Review: A classic funny film with lines that are quotable forever.

Quotes:
"We don't have beer. Just tequila."
"What's tequila?"
"Uh, it's like beer."

"Wherever there is injustice, you will find us. Wherever there is suffering, we'll be there! Tell us we will die like dogs."
"What?"
"Tell us we will die like dogs."
"You WILL die like dogs."
"No! We will not die like dogs! We will fight like lions! Because we are... The Three Amigos!"

"I like these guys! They are funny guys! Just kill one of them."

"Wait a second. Let me see that! Come on, come on, come on. Oh great! Real Bullets! I'll keep this. You're in a lot of trouble mister!"

"It's real."
"What?"
"Uh, this is real."
"You mean..."
"Yes, they're going to kill us."

"Jefe, you do not understand women. You cannot force open the petals of a flower. When the flower is ready, it opens itself up to you."
"So when do you think Carmen will 'open up her flower' to you?"
"Tonight, or I will kill her!"

"Carmen, tonight you are to be El Guapo's woman. I am going to give you some hints about lovemaking with El Guapo."
"I would rather die first!"
"Tell me, Carmen, do you know what foreplay is?"
"No..."
"Good! Neither does El Guapo."

"I have put many beautiful pinatas in the storeroom, each of them filled with little suprises."
"Many pinatas?"
"Oh yes, many!"
"Would you say I have a plethora of pinatas?"
"A what?"
"A plethora.
"Oh yes, you have a plethora."
"Jefe, what is a plethora?"
"Why, El Guapo?"
"Well, you told me I have a plethora. And I just would like to know if you know what a plethora is. I would not like to think that a person would tell someone he has a plethora, and then find out that that person has NO IDEA what it means to have a plethora."
"Forgive me, El Guapo. I know that I, Jefe, do not have your superior intellect and education. But could it be that once again, you are angry at something else, and are looking to take it out on me?"

"Carlos! We fought together the priests of this mission."
"YEAH!!!"
"Pedro, we CRUSHED the Federales on the plains of Oaxaca!"
"YEAH!!!"
"And you..."
"Jose!"
"JOSE!!!!"
"Together, we..."
"Burned the village!"
"Burned the village! And, uh..."
"Raped the horses!"
"YEAH!!!"
"And we..."
"Rode off on the women!"
"Rode off on the women!"
"Yeah!!!"
"And uh..."
"We plundered!"
"YEAH!!!"
"Plundered! And uh..."
"Pruned!"
"...pruned the, uh..."
"The hedges."
"...hedges..."
"of many small villages!"
"Of many small villages... WHO THE HELL ARE YOU!!!"

"In a way, all of us has an 'El Guapo' to face someday.

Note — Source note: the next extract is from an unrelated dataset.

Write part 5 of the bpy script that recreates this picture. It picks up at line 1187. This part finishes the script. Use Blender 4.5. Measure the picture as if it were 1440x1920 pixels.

For some, shyness might be their 'El Guapo'. For others, a lack of education might be their 'El Guapo'. For us, 'El Guapo' is a big, dangerous guy who wants to kill us. But as sure as my name is Lucky Day, the people of Santo Poco can conquer their own personal El Guapo who also happens to be the actual El Guapo."